TASK REQUIREMENTS - Reproduce nothing but the lines from the start of the material through the line that includes "SC.camera = cam", both ends included, and omit every picture.

DATASET CONTENT -
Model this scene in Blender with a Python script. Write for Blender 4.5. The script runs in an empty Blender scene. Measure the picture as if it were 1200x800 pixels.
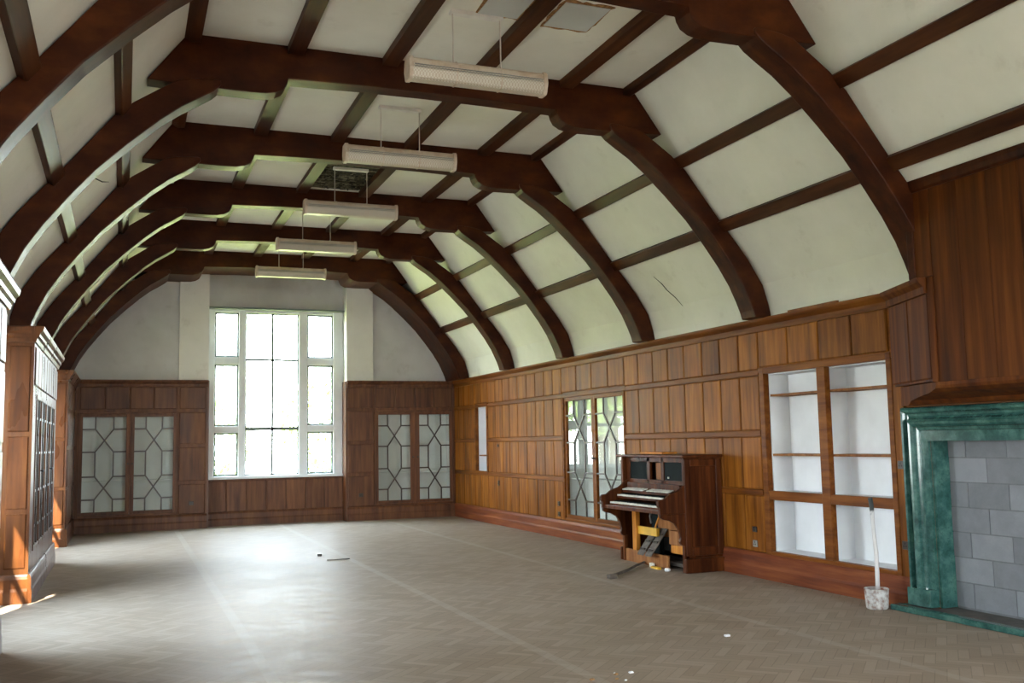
import bpy, bmesh, math, random
from mathutils import Vector, Matrix
random.seed(7)
SC = bpy.context.scene
C = SC.collection

# ------------------------------------------------------------------ camera
cam_d = bpy.data.cameras.new('camera')
cam = bpy.data.objects.new('camera', cam_d); C.objects.link(cam)
cam_d.sensor_width = 36.0; cam_d.sensor_fit = 'HORIZONTAL'
cam_d.lens = 1155.0 / 1200.0 * 36.0
cam_d.clip_start = 0.05; cam_d.clip_end = 300
yaw, pitch, roll = 0.3755, 0.1007, -0.0192
fw = Vector((math.sin(yaw)*math.cos(pitch), math.cos(yaw)*math.cos(pitch), math.sin(pitch)))
rt = Vector((math.cos(yaw), -math.sin(yaw), 0)); up = rt.cross(fw)
r2 = math.cos(roll)*rt + math.sin(roll)*up; u2 = -math.sin(roll)*rt + math.cos(roll)*up
M = Matrix.Identity(4)
for i in range(3):
    M[i][0] = r2[i]; M[i][1] = u2[i]; M[i][2] = -fw[i]
M[2][3] = 1.6
cam.matrix_world = M
SC.camera = cam

# ------------------------------------------------------------------ light, sky, exposure
SKY = 24.0
SUN = 45.0
EXPOSURE = 0.80
w = bpy.data.worlds.new('sky'); SC.world = w; w.use_nodes = True
nt = w.node_tree; nt.nodes.clear()
wo = nt.nodes.new('ShaderNodeOutputWorld'); bg = nt.nodes.new('ShaderNodeBackground')
tc = nt.nodes.new('ShaderNodeTexCoord'); sep = nt.nodes.new('ShaderNodeSeparateXYZ'); cr = nt.nodes.new('ShaderNodeValToRGB')
nt.links.new(tc.outputs['Generated'], sep.inputs[0]); nt.links.new(sep.outputs['Z'], cr.inputs[0])
cr.color_ramp.elements[0].position = 0.0; cr.color_ramp.elements[0].color = (0.93, 0.97, 1.0, 1)
cr.color_ramp.elements[1].position = 0.7; cr.color_ramp.elements[1].color = (0.62, 0.80, 1.0, 1)
nt.links.new(cr.outputs[0], bg.inputs[0]); bg.inputs[1].default_value = SKY
nt.links.new(bg.outputs[0], wo.inputs[0])
sd = bpy.data.lights.new('sun', 'SUN'); sd.energy = SUN; sd.angle = math.radians(0.6); sd.color = (1.0, 0.93, 0.80)
sun = bpy.data.objects.new('sun', sd); C.objects.link(sun)
sun.rotation_euler = Vector((0.355, 0.935, -0.80)).to_track_quat('-Z', 'Y').to_euler()
sun.location = (-20, -20, 30)

def portal(name, loc, target, sx, sy):
    d = bpy.data.lights.new(name, 'AREA'); d.shape = 'RECTANGLE'; d.size = sx; d.size_y = sy
    d.cycles.is_portal = True
    o = bpy.data.objects.new(name, d); C.objects.link(o); o.location = loc
    o.rotation_euler = Vector(target).to_track_quat('-Z', 'Z').to_euler()
portal('portal_end_window', (3.0, 21.2, 2.7), (0, -1, 0), 2.8, 3.5)
portal('portal_left_bay', (-1.8, 10.35, 1.85), (1, 0, 0), 2.2, 2.0)
portal('portal_left_bay', (-1.8, 17.0, 1.85), (1, 0, 0), 1.7, 2.0)
portal('portal_left_bay', (-1.8, 3.45, 1.85), (1, 0, 0), 2.5, 2.0)
portal('portal_left_bay', (-1.8, -2.4, 1.85), (1, 0, 0), 2.5, 2.0)
portal('portal_back_window', (4.5, -5.3, 2.6), (0, 1, 0), 3.6, 3.6)

vs = SC.view_settings
vs.view_transform = 'Standard'; vs.look = 'None'; vs.gamma = 1.0; vs.use_curve_mapping = False
vs.exposure = EXPOSURE
cy = SC.cycles
cy.use_denoising = True
cy.max_bounces = 10; cy.diffuse_bounces = 6; cy.glossy_bounces = 4; cy.transparent_max_bounces = 12
cy.sample_clamp_indirect = 6.0; cy.caustics_reflective = False; cy.caustics_refractive = False

# ------------------------------------------------------------------ dimensions
R, L, F = 6.80, -0.915, 20.74      # right wall face, left cabinet fronts, end wall
LW = -1.18                         # left wall plane behind the cabinet fronts
YB = -5.2                          # back wall
HR = 2.94                          # top of the panelling
T0, TS, TT = 6.61, 2.638, 0.27     # first truss, spacing, thickness
CX = 2.81                          # centre line of the roof
BW = -1.75                         # window plane of the left bays

# ------------------------------------------------------------------ material helpers
def mat(name):
    m = bpy.data.materials.new(name); m.use_nodes = True
    nt = m.node_tree; b = nt.nodes['Principled BSDF']
    return m, nt, b
def N(nt, t, **k):
    n = nt.nodes.new(t)
    for a, v in k.items(): setattr(n, a, v)
    return n
def mth(nt, op, a, b=None, c=None):
    n = nt.nodes.new('ShaderNodeMath'); n.operation = op
    for i, v in enumerate((a, b, c)):
        if v is None: continue
        if isinstance(v, (int, float)): n.inputs[i].default_value = v
        else: nt.links.new(v, n.inputs[i])
    return n.outputs[0]
def mixc(nt, f, a, b, mode='MIX'):
    n = nt.nodes.new('ShaderNodeMix'); n.data_type = 'RGBA'; n.blend_type = mode
    for i, v in ((0, f), (6, a), (7, b)):
        if isinstance(v, (int, float)): n.inputs[i].default_value = v
        elif isinstance(v, tuple): n.inputs[i].default_value = (*v, 1) if len(v) == 3 else v
        else: nt.links.new(v, n.inputs[i])
    return n.outputs[2]
def ramp(nt, f, stops):
    n = nt.nodes.new('ShaderNodeValToRGB'); nt.links.new(f, n.inputs[0])
    e = n.color_ramp.elements
    while len(e) < len(stops): e.new(0.5)
    for i, (p, c) in enumerate(stops):
        e[i].position = p; e[i].color = (*c, 1) if len(c) == 3 else c
    return n.outputs[0]
def noise(nt, vec, scale, detail=4, rough=0.55, sc=None):
    if sc:
        mp = nt.nodes.new('ShaderNodeMapping'); mp.inputs['Scale'].default_value = sc
        nt.links.new(vec, mp.inputs[0]); vec = mp.outputs[0]
    n = nt.nodes.new('ShaderNodeTexNoise'); n.inputs['Scale'].default_value = scale
    n.inputs['Detail'].default_value = detail; n.inputs['Roughness'].default_value = rough
    nt.links.new(vec, n.inputs['Vector']); return n.outputs[0]
def bump(nt, b, h, s, d=0.01):
    n = nt.nodes.new('ShaderNodeBump'); n.inputs['Strength'].default_value = s; n.inputs['Distance'].default_value = d
    nt.links.new(h, n.inputs['Height']); nt.links.new(n.outputs[0], b.inputs['Normal'])

def wood(name, dark, mid, light, grain=(14, 14, 1.1), rough=0.38, var=0.30, spec=0.10, dust=0.0):
    m, nt, b = mat(name)
    t = N(nt, 'ShaderNodeTexCoord').outputs['Object']
    g = N(nt, 'ShaderNodeNewGeometry').outputs['Random Per Island']
    off = N(nt, 'ShaderNodeVectorMath', operation='ADD'); nt.links.new(t, off.inputs[0])
    cmb = N(nt, 'ShaderNodeCombineXYZ')
    nt.links.new(mth(nt, 'MULTIPLY', g, 37.0), cmb.inputs[0]); nt.links.new(mth(nt, 'MULTIPLY', g, 91.0), cmb.inputs[2])
    nt.links.new(cmb.outputs[0], off.inputs[1])
    v = off.outputs[0]
    n1 = noise(nt, v, 1.0, 5, 0.6, grain)
    n2 = noise(nt, v, 1.0, 3, 0.5, (grain[0]*.16+.6, grain[1]*.16+.6, grain[2]*.5+.3))
    f = mth(nt, 'ADD', mth(nt, 'MULTIPLY', n1, 0.62), mth(nt, 'MULTIPLY', n2, 0.38))
    col = ramp(nt, f, [(0.34, dark), (0.5, mid), (0.66, light)])
    k = mth(nt, 'ADD', mth(nt, 'MULTIPLY', g, var), 1.0 - var * 0.5)
    cc = N(nt, 'ShaderNodeCombineColor')
    for i in range(3): nt.links.new(k, cc.inputs[i])
    col = mixc(nt, 1.0, col, cc.outputs[0], 'MULTIPLY')
    if dust:
        dn = noise(nt, t, 2.3, 4, 0.6)
        col = mixc(nt, mth(nt, 'MULTIPLY', dn, dust), col, (0.35, 0.32, 0.30))
    nt.links.new(col, b.inputs['Base Color'])
    nt.links.new(mth(nt, 'ADD', mth(nt, 'MULTIPLY', n2, 0.25), rough - 0.12), b.inputs['Roughness'])
    b.inputs['Specular IOR Level'].default_value = spec
    bump(nt, b, n1, 0.12, 0.004)
    return m
def plain(name, c, rough=0.6, metal=0.0, nscale=0, amt=0.15, spec=0.5, c2=None):
    m, nt, b = mat(name)
    b.inputs['Roughness'].default_value = rough; b.inputs['Metallic'].default_value = metal
    b.inputs['Specular IOR Level'].default_value = spec
    t = N(nt, 'ShaderNodeTexCoord').outputs['Object']
    n = noise(nt, t, nscale or 6, 4)
    c2 = c2 or tuple(x * (1 - amt) for x in c)
    nt.links.new(ramp(nt, n, [(0.35, c2), (0.62, c)]), b.inputs['Base Color'])
    return m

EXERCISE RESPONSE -
Model this scene in Blender with a Python script. Write for Blender 4.5. The script runs in an empty Blender scene. Measure the picture as if it were 1200x800 pixels.
import bpy, bmesh, math, random
from mathutils import Vector, Matrix
random.seed(7)
SC = bpy.context.scene
C = SC.collection

# ------------------------------------------------------------------ camera
cam_d = bpy.data.cameras.new('camera')
cam = bpy.data.objects.new('camera', cam_d); C.objects.link(cam)
cam_d.sensor_width = 36.0; cam_d.sensor_fit = 'HORIZONTAL'
cam_d.lens = 1155.0 / 1200.0 * 36.0
cam_d.clip_start = 0.05; cam_d.clip_end = 300
yaw, pitch, roll = 0.3755, 0.1007, -0.0192
fw = Vector((math.sin(yaw)*math.cos(pitch), math.cos(yaw)*math.cos(pitch), math.sin(pitch)))
rt = Vector((math.cos(yaw), -math.sin(yaw), 0)); up = rt.cross(fw)
r2 = math.cos(roll)*rt + math.sin(roll)*up; u2 = -math.sin(roll)*rt + math.cos(roll)*up
M = Matrix.Identity(4)
for i in range(3):
    M[i][0] = r2[i]; M[i][1] = u2[i]; M[i][2] = -fw[i]
M[2][3] = 1.6
cam.matrix_world = M
SC.camera = cam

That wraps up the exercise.